WHAT TO PRODUCE: Reproduce exactly, and nothing else, the lines from the one that contains "Recreate this scene" through the one that contains "LAMP_POWER = 24.0". Leave the pictures out.

BEGIN MATERIAL FOR THIS EXERCISE

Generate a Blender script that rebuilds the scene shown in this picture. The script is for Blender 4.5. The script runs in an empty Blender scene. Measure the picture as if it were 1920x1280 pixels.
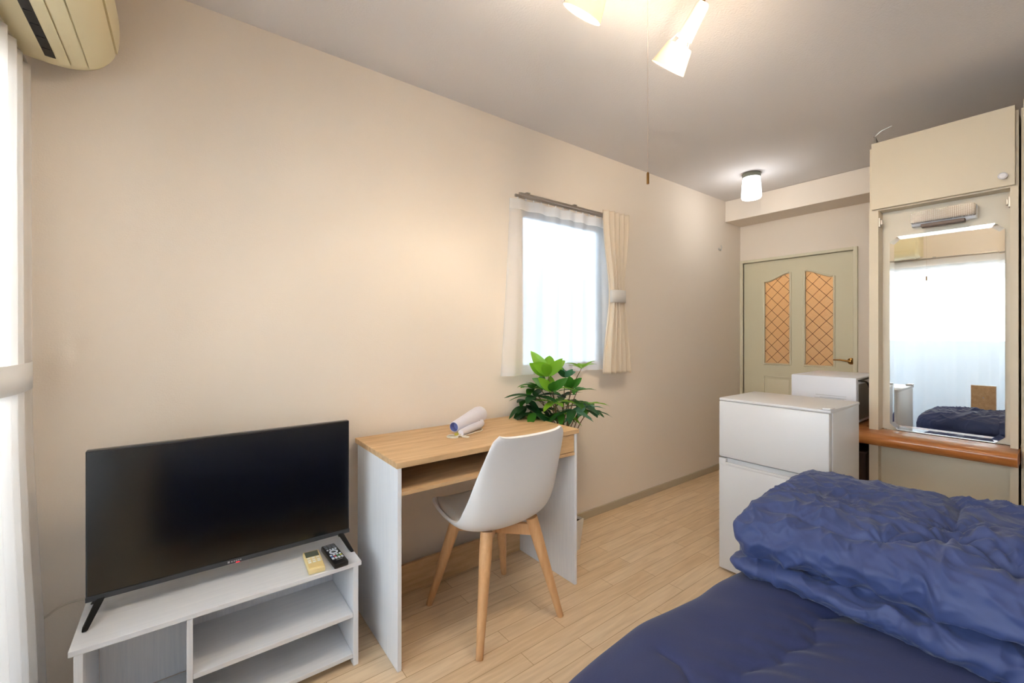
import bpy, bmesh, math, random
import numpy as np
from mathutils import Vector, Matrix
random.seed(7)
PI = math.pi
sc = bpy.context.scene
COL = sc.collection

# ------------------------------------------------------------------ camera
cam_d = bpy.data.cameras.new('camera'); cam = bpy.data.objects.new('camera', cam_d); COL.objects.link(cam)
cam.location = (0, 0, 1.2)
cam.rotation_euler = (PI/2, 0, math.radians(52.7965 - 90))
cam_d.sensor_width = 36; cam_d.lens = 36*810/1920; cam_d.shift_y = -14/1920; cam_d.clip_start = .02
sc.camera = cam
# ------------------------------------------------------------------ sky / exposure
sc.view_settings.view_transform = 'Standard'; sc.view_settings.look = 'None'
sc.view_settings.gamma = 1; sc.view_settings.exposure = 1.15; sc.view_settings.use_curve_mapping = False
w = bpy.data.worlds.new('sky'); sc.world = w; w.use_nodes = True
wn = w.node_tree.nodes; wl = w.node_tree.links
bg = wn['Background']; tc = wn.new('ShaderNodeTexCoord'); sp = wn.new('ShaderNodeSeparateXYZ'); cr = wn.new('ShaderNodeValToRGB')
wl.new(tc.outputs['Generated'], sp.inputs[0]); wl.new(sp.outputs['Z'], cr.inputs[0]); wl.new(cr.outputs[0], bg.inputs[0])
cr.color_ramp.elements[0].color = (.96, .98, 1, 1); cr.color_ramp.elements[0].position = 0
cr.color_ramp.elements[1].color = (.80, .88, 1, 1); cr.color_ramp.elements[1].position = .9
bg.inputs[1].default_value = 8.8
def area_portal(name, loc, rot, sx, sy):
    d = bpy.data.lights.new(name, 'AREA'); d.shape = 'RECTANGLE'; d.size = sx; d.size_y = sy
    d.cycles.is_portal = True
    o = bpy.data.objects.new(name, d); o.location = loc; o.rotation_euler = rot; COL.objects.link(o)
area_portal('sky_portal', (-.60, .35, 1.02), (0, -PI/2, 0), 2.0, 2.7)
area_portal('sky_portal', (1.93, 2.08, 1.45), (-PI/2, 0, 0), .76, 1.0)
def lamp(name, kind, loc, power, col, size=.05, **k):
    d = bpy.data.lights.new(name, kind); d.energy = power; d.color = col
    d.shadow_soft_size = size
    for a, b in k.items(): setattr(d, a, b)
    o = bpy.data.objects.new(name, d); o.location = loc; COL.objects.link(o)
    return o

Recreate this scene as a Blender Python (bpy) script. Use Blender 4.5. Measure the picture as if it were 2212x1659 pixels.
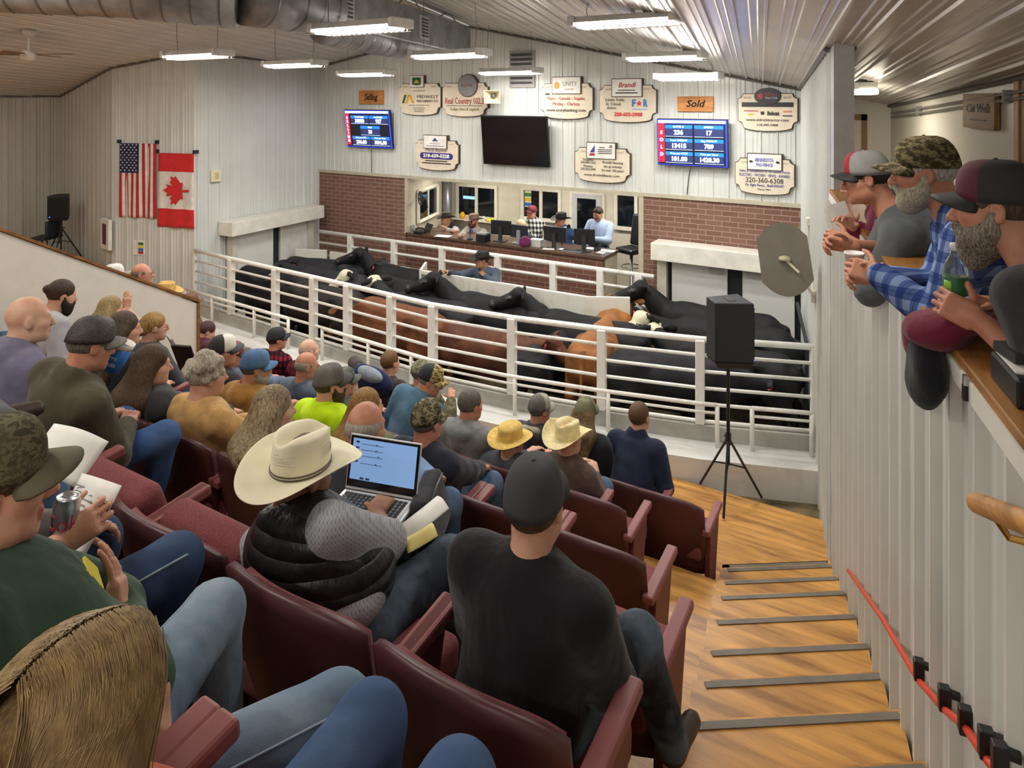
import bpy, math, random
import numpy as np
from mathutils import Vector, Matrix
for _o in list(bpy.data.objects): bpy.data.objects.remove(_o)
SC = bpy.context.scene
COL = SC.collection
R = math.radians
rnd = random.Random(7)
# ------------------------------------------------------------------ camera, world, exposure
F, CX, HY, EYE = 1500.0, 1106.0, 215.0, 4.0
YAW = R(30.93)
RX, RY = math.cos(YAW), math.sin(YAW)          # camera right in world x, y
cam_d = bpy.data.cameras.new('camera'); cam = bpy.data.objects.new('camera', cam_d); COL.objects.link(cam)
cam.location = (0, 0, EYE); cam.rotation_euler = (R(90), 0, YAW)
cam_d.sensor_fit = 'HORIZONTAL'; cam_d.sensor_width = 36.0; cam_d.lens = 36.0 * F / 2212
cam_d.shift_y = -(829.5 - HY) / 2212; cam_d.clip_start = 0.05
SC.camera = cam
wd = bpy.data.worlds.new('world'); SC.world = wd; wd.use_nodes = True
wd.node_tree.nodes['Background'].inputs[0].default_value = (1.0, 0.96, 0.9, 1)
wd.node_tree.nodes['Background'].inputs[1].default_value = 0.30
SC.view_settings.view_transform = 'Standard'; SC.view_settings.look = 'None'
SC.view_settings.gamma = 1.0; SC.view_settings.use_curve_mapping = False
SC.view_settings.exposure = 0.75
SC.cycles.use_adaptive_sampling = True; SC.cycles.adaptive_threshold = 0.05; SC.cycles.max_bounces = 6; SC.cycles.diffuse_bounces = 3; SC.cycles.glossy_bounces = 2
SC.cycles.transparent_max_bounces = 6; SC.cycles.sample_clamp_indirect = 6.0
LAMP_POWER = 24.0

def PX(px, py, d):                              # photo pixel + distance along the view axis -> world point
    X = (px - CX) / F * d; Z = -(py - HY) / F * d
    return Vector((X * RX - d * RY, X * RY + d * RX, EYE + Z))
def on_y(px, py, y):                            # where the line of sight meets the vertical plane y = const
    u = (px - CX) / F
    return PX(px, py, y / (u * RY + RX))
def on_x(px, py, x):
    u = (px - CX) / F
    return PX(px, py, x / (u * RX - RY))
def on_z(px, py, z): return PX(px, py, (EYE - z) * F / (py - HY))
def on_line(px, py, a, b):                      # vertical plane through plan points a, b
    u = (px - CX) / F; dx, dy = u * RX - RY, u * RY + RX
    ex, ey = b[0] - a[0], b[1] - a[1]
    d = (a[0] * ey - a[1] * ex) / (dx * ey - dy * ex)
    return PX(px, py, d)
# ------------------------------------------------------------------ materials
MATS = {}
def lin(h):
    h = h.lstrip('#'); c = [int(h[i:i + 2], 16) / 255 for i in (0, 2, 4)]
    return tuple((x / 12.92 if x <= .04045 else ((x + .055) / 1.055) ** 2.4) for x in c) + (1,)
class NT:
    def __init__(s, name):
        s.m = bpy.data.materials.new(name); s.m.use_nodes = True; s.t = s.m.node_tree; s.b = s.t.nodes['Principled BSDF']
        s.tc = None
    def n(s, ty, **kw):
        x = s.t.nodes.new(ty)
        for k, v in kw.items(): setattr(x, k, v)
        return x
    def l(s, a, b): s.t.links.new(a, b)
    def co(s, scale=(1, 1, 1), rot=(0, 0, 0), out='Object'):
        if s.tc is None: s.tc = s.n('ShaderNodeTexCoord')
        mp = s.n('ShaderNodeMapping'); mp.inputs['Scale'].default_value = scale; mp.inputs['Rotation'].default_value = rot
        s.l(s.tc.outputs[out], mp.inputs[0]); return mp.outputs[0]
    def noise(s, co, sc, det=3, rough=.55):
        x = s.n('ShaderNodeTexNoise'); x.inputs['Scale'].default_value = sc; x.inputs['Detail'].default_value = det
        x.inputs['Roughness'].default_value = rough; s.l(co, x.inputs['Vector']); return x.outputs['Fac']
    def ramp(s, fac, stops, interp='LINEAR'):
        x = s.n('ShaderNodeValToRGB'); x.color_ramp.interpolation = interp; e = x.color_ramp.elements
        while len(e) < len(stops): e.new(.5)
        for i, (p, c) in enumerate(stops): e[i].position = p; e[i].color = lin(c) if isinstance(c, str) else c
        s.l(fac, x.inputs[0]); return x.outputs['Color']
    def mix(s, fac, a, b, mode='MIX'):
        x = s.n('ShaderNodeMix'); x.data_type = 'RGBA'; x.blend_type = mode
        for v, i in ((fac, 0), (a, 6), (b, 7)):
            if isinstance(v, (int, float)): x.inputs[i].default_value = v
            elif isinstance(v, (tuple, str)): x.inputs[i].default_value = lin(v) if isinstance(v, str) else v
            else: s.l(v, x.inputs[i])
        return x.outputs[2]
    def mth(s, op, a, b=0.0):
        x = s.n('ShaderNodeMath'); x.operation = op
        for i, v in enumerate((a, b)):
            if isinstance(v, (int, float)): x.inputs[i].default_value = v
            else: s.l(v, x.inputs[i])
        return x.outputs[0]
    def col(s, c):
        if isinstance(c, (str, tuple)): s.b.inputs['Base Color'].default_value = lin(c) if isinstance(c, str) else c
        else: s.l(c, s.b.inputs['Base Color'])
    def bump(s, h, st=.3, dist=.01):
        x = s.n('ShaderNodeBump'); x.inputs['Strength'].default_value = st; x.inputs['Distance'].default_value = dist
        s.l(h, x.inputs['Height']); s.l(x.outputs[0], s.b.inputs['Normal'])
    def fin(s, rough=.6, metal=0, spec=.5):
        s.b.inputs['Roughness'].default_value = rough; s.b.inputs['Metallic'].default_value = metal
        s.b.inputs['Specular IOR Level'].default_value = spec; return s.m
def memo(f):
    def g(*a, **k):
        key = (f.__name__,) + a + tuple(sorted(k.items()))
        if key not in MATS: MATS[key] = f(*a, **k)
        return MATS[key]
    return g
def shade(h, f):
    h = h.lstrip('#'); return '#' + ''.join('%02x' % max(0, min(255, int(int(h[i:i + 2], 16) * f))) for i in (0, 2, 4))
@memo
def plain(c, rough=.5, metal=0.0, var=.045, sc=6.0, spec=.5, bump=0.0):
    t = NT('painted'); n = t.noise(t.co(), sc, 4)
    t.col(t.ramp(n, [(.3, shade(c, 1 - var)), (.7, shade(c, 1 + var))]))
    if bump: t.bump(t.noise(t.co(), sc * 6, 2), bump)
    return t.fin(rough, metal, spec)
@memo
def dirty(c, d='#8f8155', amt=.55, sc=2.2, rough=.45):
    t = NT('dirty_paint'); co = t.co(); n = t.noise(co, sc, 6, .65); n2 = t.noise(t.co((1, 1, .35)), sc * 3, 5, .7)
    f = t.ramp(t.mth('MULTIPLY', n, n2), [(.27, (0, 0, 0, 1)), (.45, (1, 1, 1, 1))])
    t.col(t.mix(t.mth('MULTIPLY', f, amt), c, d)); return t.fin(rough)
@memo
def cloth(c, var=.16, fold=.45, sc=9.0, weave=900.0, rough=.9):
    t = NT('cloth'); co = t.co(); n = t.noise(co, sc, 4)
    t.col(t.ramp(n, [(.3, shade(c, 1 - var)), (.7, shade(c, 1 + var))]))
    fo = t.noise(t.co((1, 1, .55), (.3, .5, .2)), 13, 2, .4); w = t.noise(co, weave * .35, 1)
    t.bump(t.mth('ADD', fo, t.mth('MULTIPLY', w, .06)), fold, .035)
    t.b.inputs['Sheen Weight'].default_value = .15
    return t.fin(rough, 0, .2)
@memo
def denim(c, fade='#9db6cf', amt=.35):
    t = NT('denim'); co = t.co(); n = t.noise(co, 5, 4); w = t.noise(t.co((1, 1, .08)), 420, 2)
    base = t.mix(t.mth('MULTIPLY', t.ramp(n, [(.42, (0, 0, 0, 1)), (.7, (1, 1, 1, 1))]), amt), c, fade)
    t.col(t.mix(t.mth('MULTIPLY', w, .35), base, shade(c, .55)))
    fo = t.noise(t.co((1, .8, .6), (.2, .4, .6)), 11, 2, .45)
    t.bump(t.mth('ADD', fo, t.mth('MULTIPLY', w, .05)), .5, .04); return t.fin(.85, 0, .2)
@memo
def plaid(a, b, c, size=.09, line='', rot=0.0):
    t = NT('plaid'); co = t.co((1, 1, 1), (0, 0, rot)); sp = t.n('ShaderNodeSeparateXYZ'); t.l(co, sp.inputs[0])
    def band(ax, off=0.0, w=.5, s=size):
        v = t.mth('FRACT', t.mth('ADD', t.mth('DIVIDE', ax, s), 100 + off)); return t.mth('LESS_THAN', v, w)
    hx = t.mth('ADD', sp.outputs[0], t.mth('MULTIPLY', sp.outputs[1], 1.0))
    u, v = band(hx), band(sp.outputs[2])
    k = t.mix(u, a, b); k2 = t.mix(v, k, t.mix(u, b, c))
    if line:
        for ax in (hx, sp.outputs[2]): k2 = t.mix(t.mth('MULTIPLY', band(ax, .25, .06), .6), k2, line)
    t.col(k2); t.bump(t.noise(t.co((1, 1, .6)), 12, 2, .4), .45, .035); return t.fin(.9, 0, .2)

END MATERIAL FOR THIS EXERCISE

SOLUTION TO THIS TASK:
Recreate this scene as a Blender Python (bpy) script. Use Blender 4.5. Measure the picture as if it were 2212x1659 pixels.
import bpy, math, random
import numpy as np
from mathutils import Vector, Matrix
for _o in list(bpy.data.objects): bpy.data.objects.remove(_o)
SC = bpy.context.scene
COL = SC.collection
R = math.radians
rnd = random.Random(7)
# ------------------------------------------------------------------ camera, world, exposure
F, CX, HY, EYE = 1500.0, 1106.0, 215.0, 4.0
YAW = R(30.93)
RX, RY = math.cos(YAW), math.sin(YAW)          # camera right in world x, y
cam_d = bpy.data.cameras.new('camera'); cam = bpy.data.objects.new('camera', cam_d); COL.objects.link(cam)
cam.location = (0, 0, EYE); cam.rotation_euler = (R(90), 0, YAW)
cam_d.sensor_fit = 'HORIZONTAL'; cam_d.sensor_width = 36.0; cam_d.lens = 36.0 * F / 2212
cam_d.shift_y = -(829.5 - HY) / 2212; cam_d.clip_start = 0.05
SC.camera = cam
wd = bpy.data.worlds.new('world'); SC.world = wd; wd.use_nodes = True
wd.node_tree.nodes['Background'].inputs[0].default_value = (1.0, 0.96, 0.9, 1)
wd.node_tree.nodes['Background'].inputs[1].default_value = 0.30
SC.view_settings.view_transform = 'Standard'; SC.view_settings.look = 'None'
SC.view_settings.gamma = 1.0; SC.view_settings.use_curve_mapping = False
SC.view_settings.exposure = 0.75
SC.cycles.use_adaptive_sampling = True; SC.cycles.adaptive_threshold = 0.05; SC.cycles.max_bounces = 6; SC.cycles.diffuse_bounces = 3; SC.cycles.glossy_bounces = 2
SC.cycles.transparent_max_bounces = 6; SC.cycles.sample_clamp_indirect = 6.0
LAMP_POWER = 24.0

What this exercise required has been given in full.